WHAT THE EXERCISE ASKS
Copy exactly the lines from the start of the material through the line with "(0.92, 0.98, 1.0))". Pictures stay out of the copy.

SUPPLIED INFORMATION
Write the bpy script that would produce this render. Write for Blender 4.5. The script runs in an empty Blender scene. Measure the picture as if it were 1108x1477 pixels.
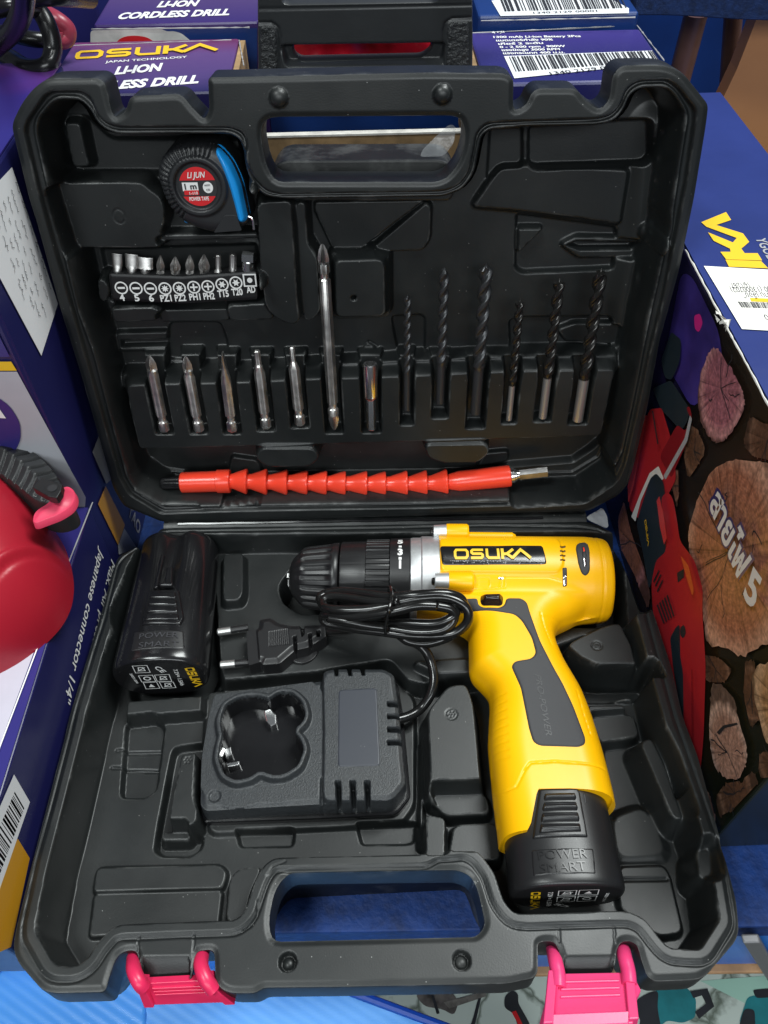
import bpy, math, random
import numpy as np
from mathutils import Matrix, Vector

rng = random.Random(7)
nrng = np.random.default_rng(7)
sc = bpy.context.scene
col = sc.collection
A = np.array

# ------------------------------------------------------------------ camera
CAM = A([0.00724, -0.29181, 0.35281])
PITCH, YAW, ROLL, FPX = 0.85615, -0.00173, -0.0159, 1144.8
CX, CY, PW, PH = 554.0, 738.5, 1108, 1477
_f = A([math.sin(YAW)*math.cos(PITCH), math.cos(YAW)*math.cos(PITCH), -math.sin(PITCH)])
_r = np.cross(_f, [0, 0, 1]); _r /= np.linalg.norm(_r)
_u = np.cross(_r, _f)
CR = _r*math.cos(ROLL) + _u*math.sin(ROLL)
CU = -_r*math.sin(ROLL) + _u*math.cos(ROLL)
CF = _f
cd = bpy.data.cameras.new('camera')
cd.sensor_fit = 'VERTICAL'; cd.sensor_height = 36.0
cd.lens = FPX/PH*36.0
cd.clip_start = 0.01; cd.clip_end = 50
cam = bpy.data.objects.new('camera', cd); col.objects.link(cam)
M = np.eye(4); M[:3, 0] = CR; M[:3, 1] = CU; M[:3, 2] = -CF; M[:3, 3] = CAM
cam.matrix_world = Matrix(M.tolist())
sc.camera = cam

# ------------------------------------------------------------------ light
w = bpy.data.worlds.new('World'); sc.world = w; w.use_nodes = True
bgn = w.node_tree.nodes['Background']
bgn.inputs[0].default_value = (0.80, 0.88, 1.0, 1); bgn.inputs[1].default_value = 0.08

def area(name, loc, target, sx, sy, power, color):
    l = bpy.data.lights.new(name, 'AREA'); l.shape = 'RECTANGLE'; l.size = sx; l.size_y = sy
    l.energy = power; l.color = color
    o = bpy.data.objects.new(name, l); col.objects.link(o)
    o.location = loc
    d = Vector(target) - Vector(loc)
    o.rotation_euler = d.to_track_quat('-Z', 'Y').to_euler()
    return o
area('ceiling_tube_lamp', (-0.62, -0.62, 1.75), (0, -0.05, 0), 0.45, 0.30, 16.5, (0.94, 1.0, 0.99))
area('ceiling_panel_lamp', (0.80, 0.42, 1.9), (0.0, 0.0, 0), 0.70, 0.85, 48, (0.95, 1.0, 0.985))
area('shop_front_lamp', (0.1, -1.45, 1.0), (0, 0.0, 0.12), 1.5, 0.4, 15, (0.92, 0.98, 1.0))

sc.view_settings.view_transform = 'Standard'
sc.view_settings.look = 'None'
sc.view_settings.exposure = 0.0
sc.view_settings.gamma = 1.0
try: sc.view_settings.use_curve_mapping = False
except Exception: pass
try:
    sc.cycles.use_denoising = True
    sc.cycles.max_bounces = 8
except Exception: pass

# ------------------------------------------------------------------ frames
def ray(x, y):
    return CF + CR*((x-CX)/FPX) + CU*((CY-y)/FPX)

class Frame:
    """A local coordinate system (origin, u, v, n); px() puts a pixel of the photo onto its plane n = h."""
    def __init__(s, o, U, V):
        s.o = A(o, float); s.U = A(U, float)/np.linalg.norm(U)
        V = A(V, float); V = V - s.U*(V @ s.U); s.V = V/np.linalg.norm(V)
        s.N = np.cross(s.U, s.V)
    def px(s, x, y, h=0.0):
        d = ray(x, y); t = ((s.o + s.N*h - CAM) @ s.N)/(d @ s.N)
        P = CAM + d*t - s.o
        return (float(P @ s.U), float(P @ s.V))
    def P(s, pts, h=0.0):
        return [s.px(p[0], p[1], p[2] if len(p) > 2 else h) for p in pts]
    def p3(s, x, y, h=0.0):
        a = s.px(x, y, h); return A([a[0], a[1], h])
    def world(s, q):
        return s.o + s.U*q[0] + s.V*q[1] + s.N*q[2]
    def sub(s, u, v, h=0.0, ang=0.0):
        c, n = math.cos(ang), math.sin(ang)
        return Frame(s.world((u, v, h)), s.U*c + s.V*n, -s.U*n + s.V*c)
    def mat(s):
        m = np.eye(4); m[:3, 0] = s.U; m[:3, 1] = s.V; m[:3, 2] = s.N; m[:3, 3] = s.o
        return Matrix(m.tolist())

def thing(name, label, cat, frame, group=None):
    o = bpy.data.objects.new(name, None); col.objects.link(o)
    o.empty_display_size = 0.01
    o.matrix_world = frame.mat(); o['label'] = label; o['category'] = cat
    if group: o['group'] = group
    return o

def tag(o, label, cat, frame=None, group=None, kind=None):
    if frame is not None: o.matrix_world = frame.mat()
    if label: o['label'] = label
    if cat: o['category'] = cat
    if group: o['group'] = group
    if kind: o['kind'] = kind
    return o

def mesh(name, V, F, mat, parent=None, sharp=35, smooth=True, loc=None):
    me = bpy.data.meshes.new(name)
    V = np.asarray(V, dtype=float)
    if isinstance(F, np.ndarray) and F.ndim == 2:
        n, k = F.shape
        me.vertices.add(len(V)); me.vertices.foreach_set('co', V.astype(np.float32).ravel())
        me.loops.add(n*k); me.loops.foreach_set('vertex_index', F.astype(np.int32).ravel())
        me.polygons.add(n); me.polygons.foreach_set('loop_start', np.arange(0, n*k, k, dtype=np.int32))
        try: me.polygons.foreach_set('loop_total', np.full(n, k, dtype=np.int32))
        except Exception: pass
        me.update(calc_edges=True)
    else:
        me.from_pydata(V.tolist(), [], [list(f) for f in F]); me.update()
    me.validate()
    if smooth:
        me.polygons.foreach_set('use_smooth', np.ones(len(me.polygons), dtype=bool))
        if sharp:
            me.set_sharp_from_angle(angle=math.radians(sharp))
    me.materials.append(mat)
    o = bpy.data.objects.new(name, me); col.objects.link(o)
    if parent is not None: o.parent = parent
    if loc is not None: o.location = loc
    return o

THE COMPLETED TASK
Write the bpy script that would produce this render. Write for Blender 4.5. The script runs in an empty Blender scene. Measure the picture as if it were 1108x1477 pixels.
import bpy, math, random
import numpy as np
from mathutils import Matrix, Vector

rng = random.Random(7)
nrng = np.random.default_rng(7)
sc = bpy.context.scene
col = sc.collection
A = np.array

# ------------------------------------------------------------------ camera
CAM = A([0.00724, -0.29181, 0.35281])
PITCH, YAW, ROLL, FPX = 0.85615, -0.00173, -0.0159, 1144.8
CX, CY, PW, PH = 554.0, 738.5, 1108, 1477
_f = A([math.sin(YAW)*math.cos(PITCH), math.cos(YAW)*math.cos(PITCH), -math.sin(PITCH)])
_r = np.cross(_f, [0, 0, 1]); _r /= np.linalg.norm(_r)
_u = np.cross(_r, _f)
CR = _r*math.cos(ROLL) + _u*math.sin(ROLL)
CU = -_r*math.sin(ROLL) + _u*math.cos(ROLL)
CF = _f
cd = bpy.data.cameras.new('camera')
cd.sensor_fit = 'VERTICAL'; cd.sensor_height = 36.0
cd.lens = FPX/PH*36.0
cd.clip_start = 0.01; cd.clip_end = 50
cam = bpy.data.objects.new('camera', cd); col.objects.link(cam)
M = np.eye(4); M[:3, 0] = CR; M[:3, 1] = CU; M[:3, 2] = -CF; M[:3, 3] = CAM
cam.matrix_world = Matrix(M.tolist())
sc.camera = cam

# ------------------------------------------------------------------ light
w = bpy.data.worlds.new('World'); sc.world = w; w.use_nodes = True
bgn = w.node_tree.nodes['Background']
bgn.inputs[0].default_value = (0.80, 0.88, 1.0, 1); bgn.inputs[1].default_value = 0.08

def area(name, loc, target, sx, sy, power, color):
    l = bpy.data.lights.new(name, 'AREA'); l.shape = 'RECTANGLE'; l.size = sx; l.size_y = sy
    l.energy = power; l.color = color
    o = bpy.data.objects.new(name, l); col.objects.link(o)
    o.location = loc
    d = Vector(target) - Vector(loc)
    o.rotation_euler = d.to_track_quat('-Z', 'Y').to_euler()
    return o
area('ceiling_tube_lamp', (-0.62, -0.62, 1.75), (0, -0.05, 0), 0.45, 0.30, 16.5, (0.94, 1.0, 0.99))
area('ceiling_panel_lamp', (0.80, 0.42, 1.9), (0.0, 0.0, 0), 0.70, 0.85, 48, (0.95, 1.0, 0.985))
area('shop_front_lamp', (0.1, -1.45, 1.0), (0, 0.0, 0.12), 1.5, 0.4, 15, (0.92, 0.98, 1.0))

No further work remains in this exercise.